Task prompt: Set down the material below in full, matching it exactly.

Given information:

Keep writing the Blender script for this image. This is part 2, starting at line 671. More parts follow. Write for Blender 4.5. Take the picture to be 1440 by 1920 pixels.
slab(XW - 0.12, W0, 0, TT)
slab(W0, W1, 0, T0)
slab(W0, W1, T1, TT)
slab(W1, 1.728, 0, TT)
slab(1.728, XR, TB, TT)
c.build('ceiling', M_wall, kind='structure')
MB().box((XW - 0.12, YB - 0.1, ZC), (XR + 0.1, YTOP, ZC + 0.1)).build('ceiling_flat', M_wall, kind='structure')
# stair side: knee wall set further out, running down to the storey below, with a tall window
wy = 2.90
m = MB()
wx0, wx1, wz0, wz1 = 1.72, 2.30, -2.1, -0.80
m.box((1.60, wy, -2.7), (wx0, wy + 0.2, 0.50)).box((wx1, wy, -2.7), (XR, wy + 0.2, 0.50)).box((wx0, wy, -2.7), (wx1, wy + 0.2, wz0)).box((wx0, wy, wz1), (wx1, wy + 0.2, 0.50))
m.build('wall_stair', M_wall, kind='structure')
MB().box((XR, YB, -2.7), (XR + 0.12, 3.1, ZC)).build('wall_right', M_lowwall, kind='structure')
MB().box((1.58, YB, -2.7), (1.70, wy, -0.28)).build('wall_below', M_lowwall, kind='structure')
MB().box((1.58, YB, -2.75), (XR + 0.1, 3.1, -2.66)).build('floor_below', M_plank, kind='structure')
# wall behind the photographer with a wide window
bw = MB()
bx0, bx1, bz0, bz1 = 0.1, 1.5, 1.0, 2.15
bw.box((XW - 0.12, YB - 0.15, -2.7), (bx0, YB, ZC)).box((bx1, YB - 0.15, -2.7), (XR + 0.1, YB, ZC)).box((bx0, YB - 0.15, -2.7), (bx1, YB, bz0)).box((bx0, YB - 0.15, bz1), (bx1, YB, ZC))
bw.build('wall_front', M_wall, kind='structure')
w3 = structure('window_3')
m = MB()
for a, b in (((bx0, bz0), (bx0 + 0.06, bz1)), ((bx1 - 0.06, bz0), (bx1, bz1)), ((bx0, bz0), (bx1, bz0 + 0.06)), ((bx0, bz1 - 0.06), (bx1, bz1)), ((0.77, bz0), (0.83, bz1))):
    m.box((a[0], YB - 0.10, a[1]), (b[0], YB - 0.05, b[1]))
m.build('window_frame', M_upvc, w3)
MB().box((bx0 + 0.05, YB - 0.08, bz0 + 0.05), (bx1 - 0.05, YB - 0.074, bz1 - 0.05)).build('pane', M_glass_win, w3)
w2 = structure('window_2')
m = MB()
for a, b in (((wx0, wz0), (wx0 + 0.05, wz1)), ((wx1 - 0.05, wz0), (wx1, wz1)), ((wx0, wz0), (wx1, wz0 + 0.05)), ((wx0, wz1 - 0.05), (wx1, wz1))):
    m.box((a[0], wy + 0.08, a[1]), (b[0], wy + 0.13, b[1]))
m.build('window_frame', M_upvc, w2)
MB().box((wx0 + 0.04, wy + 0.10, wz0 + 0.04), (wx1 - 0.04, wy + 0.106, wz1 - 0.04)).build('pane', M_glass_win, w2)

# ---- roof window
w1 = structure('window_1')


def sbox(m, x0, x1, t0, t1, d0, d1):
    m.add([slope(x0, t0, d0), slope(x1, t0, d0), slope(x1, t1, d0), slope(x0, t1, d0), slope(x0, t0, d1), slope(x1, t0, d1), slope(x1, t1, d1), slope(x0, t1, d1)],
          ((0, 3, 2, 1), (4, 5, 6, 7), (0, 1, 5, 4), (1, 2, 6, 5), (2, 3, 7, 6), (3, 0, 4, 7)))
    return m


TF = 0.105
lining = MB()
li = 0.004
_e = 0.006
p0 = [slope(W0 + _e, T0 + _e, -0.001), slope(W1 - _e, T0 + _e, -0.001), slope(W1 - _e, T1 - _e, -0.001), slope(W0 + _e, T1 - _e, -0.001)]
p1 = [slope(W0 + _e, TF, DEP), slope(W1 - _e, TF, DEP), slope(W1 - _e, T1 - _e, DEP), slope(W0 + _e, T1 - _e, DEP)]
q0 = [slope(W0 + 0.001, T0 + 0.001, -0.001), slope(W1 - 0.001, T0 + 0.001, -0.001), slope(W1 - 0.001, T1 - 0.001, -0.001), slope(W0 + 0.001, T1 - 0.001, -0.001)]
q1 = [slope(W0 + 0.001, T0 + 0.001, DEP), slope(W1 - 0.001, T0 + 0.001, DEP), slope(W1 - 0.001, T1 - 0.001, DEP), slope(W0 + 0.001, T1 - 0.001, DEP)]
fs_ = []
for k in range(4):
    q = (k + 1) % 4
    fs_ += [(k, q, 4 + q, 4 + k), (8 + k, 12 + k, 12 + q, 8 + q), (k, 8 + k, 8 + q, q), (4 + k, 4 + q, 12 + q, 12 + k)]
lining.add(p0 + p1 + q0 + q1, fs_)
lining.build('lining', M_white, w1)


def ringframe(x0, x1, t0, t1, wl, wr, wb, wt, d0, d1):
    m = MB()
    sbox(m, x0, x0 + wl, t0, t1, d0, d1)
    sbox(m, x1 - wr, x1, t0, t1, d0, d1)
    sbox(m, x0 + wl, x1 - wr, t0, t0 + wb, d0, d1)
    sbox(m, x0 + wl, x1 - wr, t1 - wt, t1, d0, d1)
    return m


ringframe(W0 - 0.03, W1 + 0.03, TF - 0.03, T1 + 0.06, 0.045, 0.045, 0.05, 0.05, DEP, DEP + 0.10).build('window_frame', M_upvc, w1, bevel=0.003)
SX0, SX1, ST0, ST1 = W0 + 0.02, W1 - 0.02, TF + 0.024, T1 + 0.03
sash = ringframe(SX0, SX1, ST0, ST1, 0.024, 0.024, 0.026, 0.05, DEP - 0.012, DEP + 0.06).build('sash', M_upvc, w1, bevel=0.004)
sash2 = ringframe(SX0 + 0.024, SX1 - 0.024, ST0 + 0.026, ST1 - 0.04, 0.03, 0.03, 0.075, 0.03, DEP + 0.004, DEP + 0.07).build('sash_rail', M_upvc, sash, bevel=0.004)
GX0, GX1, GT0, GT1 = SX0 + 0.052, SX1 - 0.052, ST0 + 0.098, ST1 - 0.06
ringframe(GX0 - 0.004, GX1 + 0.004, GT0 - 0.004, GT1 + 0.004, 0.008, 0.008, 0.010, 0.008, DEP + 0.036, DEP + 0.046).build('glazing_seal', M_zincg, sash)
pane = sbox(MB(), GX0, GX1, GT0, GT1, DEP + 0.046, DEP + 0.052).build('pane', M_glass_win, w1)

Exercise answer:
Keep writing the Blender script for this image. This is part 2, starting at line 671. More parts follow. Write for Blender 4.5. Take the picture to be 1440 by 1920 pixels.
slab(XW - 0.12, W0, 0, TT)
slab(W0, W1, 0, T0)
slab(W0, W1, T1, TT)
slab(W1, 1.728, 0, TT)
slab(1.728, XR, TB, TT)
c.build('ceiling', M_wall, kind='structure')
MB().box((XW - 0.12, YB - 0.1, ZC), (XR + 0.1, YTOP, ZC + 0.1)).build('ceiling_flat', M_wall, kind='structure')
# stair side: knee wall set further out, running down to the storey below, with a tall window
wy = 2.90
m = MB()
wx0, wx1, wz0, wz1 = 1.72, 2.30, -2.1, -0.80
m.box((1.60, wy, -2.7), (wx0, wy + 0.2, 0.50)).box((wx1, wy, -2.7), (XR, wy + 0.2, 0.50)).box((wx0, wy, -2.7), (wx1, wy + 0.2, wz0)).box((wx0, wy, wz1), (wx1, wy + 0.2, 0.50))
m.build('wall_stair', M_wall, kind='structure')
MB().box((XR, YB, -2.7), (XR + 0.12, 3.1, ZC)).build('wall_right', M_lowwall, kind='structure')
MB().box((1.58, YB, -2.7), (1.70, wy, -0.28)).build('wall_below', M_lowwall, kind='structure')
MB().box((1.58, YB, -2.75), (XR + 0.1, 3.1, -2.66)).build('floor_below', M_plank, kind='structure')
# wall behind the photographer with a wide window
bw = MB()
bx0, bx1, bz0, bz1 = 0.1, 1.5, 1.0, 2.15
bw.box((XW - 0.12, YB - 0.15, -2.7), (bx0, YB, ZC)).box((bx1, YB - 0.15, -2.7), (XR + 0.1, YB, ZC)).box((bx0, YB - 0.15, -2.7), (bx1, YB, bz0)).box((bx0, YB - 0.15, bz1), (bx1, YB, ZC))
bw.build('wall_front', M_wall, kind='structure')
w3 = structure('window_3')
m = MB()
for a, b in (((bx0, bz0), (bx0 + 0.06, bz1)), ((bx1 - 0.06, bz0), (bx1, bz1)), ((bx0, bz0), (bx1, bz0 + 0.06)), ((bx0, bz1 - 0.06), (bx1, bz1)), ((0.77, bz0), (0.83, bz1))):
    m.box((a[0], YB - 0.10, a[1]), (b[0], YB - 0.05, b[1]))
m.build('window_frame', M_upvc, w3)
MB().box((bx0 + 0.05, YB - 0.08, bz0 + 0.05), (bx1 - 0.05, YB - 0.074, bz1 - 0.05)).build('pane', M_glass_win, w3)
w2 = structure('window_2')
m = MB()
for a, b in (((wx0, wz0), (wx0 + 0.05, wz1)), ((wx1 - 0.05, wz0), (wx1, wz1)), ((wx0, wz0), (wx1, wz0 + 0.05)), ((wx0, wz1 - 0.05), (wx1, wz1))):
    m.box((a[0], wy + 0.08, a[1]), (b[0], wy + 0.13, b[1]))
m.build('window_frame', M_upvc, w2)
MB().box((wx0 + 0.04, wy + 0.10, wz0 + 0.04), (wx1 - 0.04, wy + 0.106, wz1 - 0.04)).build('pane', M_glass_win, w2)

# ---- roof window
w1 = structure('window_1')


def sbox(m, x0, x1, t0, t1, d0, d1):
    m.add([slope(x0, t0, d0), slope(x1, t0, d0), slope(x1, t1, d0), slope(x0, t1, d0), slope(x0, t0, d1), slope(x1, t0, d1), slope(x1, t1, d1), slope(x0, t1, d1)],
          ((0, 3, 2, 1), (4, 5, 6, 7), (0, 1, 5, 4), (1, 2, 6, 5), (2, 3, 7, 6), (3, 0, 4, 7)))
    return m


TF = 0.105
lining = MB()
li = 0.004
_e = 0.006
p0 = [slope(W0 + _e, T0 + _e, -0.001), slope(W1 - _e, T0 + _e, -0.001), slope(W1 - _e, T1 - _e, -0.001), slope(W0 + _e, T1 - _e, -0.001)]
p1 = [slope(W0 + _e, TF, DEP), slope(W1 - _e, TF, DEP), slope(W1 - _e, T1 - _e, DEP), slope(W0 + _e, T1 - _e, DEP)]
q0 = [slope(W0 + 0.001, T0 + 0.001, -0.001), slope(W1 - 0.001, T0 + 0.001, -0.001), slope(W1 - 0.001, T1 - 0.001, -0.001), slope(W0 + 0.001, T1 - 0.001, -0.001)]
q1 = [slope(W0 + 0.001, T0 + 0.001, DEP), slope(W1 - 0.001, T0 + 0.001, DEP), slope(W1 - 0.001, T1 - 0.001, DEP), slope(W0 + 0.001, T1 - 0.001, DEP)]
fs_ = []
for k in range(4):
    q = (k + 1) % 4
    fs_ += [(k, q, 4 + q, 4 + k), (8 + k, 12 + k, 12 + q, 8 + q), (k, 8 + k, 8 + q, q), (4 + k, 4 + q, 12 + q, 12 + k)]
lining.add(p0 + p1 + q0 + q1, fs_)
lining.build('lining', M_white, w1)


def ringframe(x0, x1, t0, t1, wl, wr, wb, wt, d0, d1):
    m = MB()
    sbox(m, x0, x0 + wl, t0, t1, d0, d1)
    sbox(m, x1 - wr, x1, t0, t1, d0, d1)
    sbox(m, x0 + wl, x1 - wr, t0, t0 + wb, d0, d1)
    sbox(m, x0 + wl, x1 - wr, t1 - wt, t1, d0, d1)
    return m


ringframe(W0 - 0.03, W1 + 0.03, TF - 0.03, T1 + 0.06, 0.045, 0.045, 0.05, 0.05, DEP, DEP + 0.10).build('window_frame', M_upvc, w1, bevel=0.003)
SX0, SX1, ST0, ST1 = W0 + 0.02, W1 - 0.02, TF + 0.024, T1 + 0.03
sash = ringframe(SX0, SX1, ST0, ST1, 0.024, 0.024, 0.026, 0.05, DEP - 0.012, DEP + 0.06).build('sash', M_upvc, w1, bevel=0.004)
sash2 = ringframe(SX0 + 0.024, SX1 - 0.024, ST0 + 0.026, ST1 - 0.04, 0.03, 0.03, 0.075, 0.03, DEP + 0.004, DEP + 0.07).build('sash_rail', M_upvc, sash, bevel=0.004)
GX0, GX1, GT0, GT1 = SX0 + 0.052, SX1 - 0.052, ST0 + 0.098, ST1 - 0.06
ringframe(GX0 - 0.004, GX1 + 0.004, GT0 - 0.004, GT1 + 0.004, 0.008, 0.008, 0.010, 0.008, DEP + 0.036, DEP + 0.046).build('glazing_seal', M_zincg, sash)
pane = sbox(MB(), GX0, GX1, GT0, GT1, DEP + 0.046, DEP + 0.052).build('pane', M_glass_win, w1)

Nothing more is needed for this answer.